If The Marvels indeed underperforms this weekend, it will not be the first time the MCU has endured a financial disappointment at the multiplex, nor even the first year. There is the aforementioned Ant-Man 3, and there was also Eternals only a few years ago. Marvel Studios will not stop making movies because of a second disappointment this year, nor is the superhero genre about to go away.

There is certainly room to consider why the superhero genre is apparently in a state of financial decline, and what is it about the current crop of films that caused audiences to lose demonstrable interest over the last several years. However, the genre still remains wildly popular around the world, with Marvel Studios in particular remaining the most well-known movie franchise across the globe.
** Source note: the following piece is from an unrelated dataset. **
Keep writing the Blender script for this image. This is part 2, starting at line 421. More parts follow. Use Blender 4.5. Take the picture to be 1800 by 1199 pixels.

In other words, it has enough financial stake to take a few hits and adjust.

Yet the more curious aspect of this is why are fans emotionally invested in a company to the point where their financial troubles could inflict personal anxiety or discomfort? Unless you worked directly on the film, at Marvel Studios or Disney, or have a lot of stock in the parent company, the financial fortunes of a single tentpole should not not cause emotional distress. More acutely though, it’s disconcerting that fans are creating parasocial connections with the finances of a company. This transcends being a fan of a character, or a performance, or even an overarching story of a shared universe—it is apparently looking for emotional validation based on the ebbs and flows of ticket sales.

News reports as common as box office recaps should not cause that amount of anguish. Even if The Marvels disappoints, the Marvel company isn’t going anywhere—the same will apply to Larson’s Captain Marvel and the rest of the team.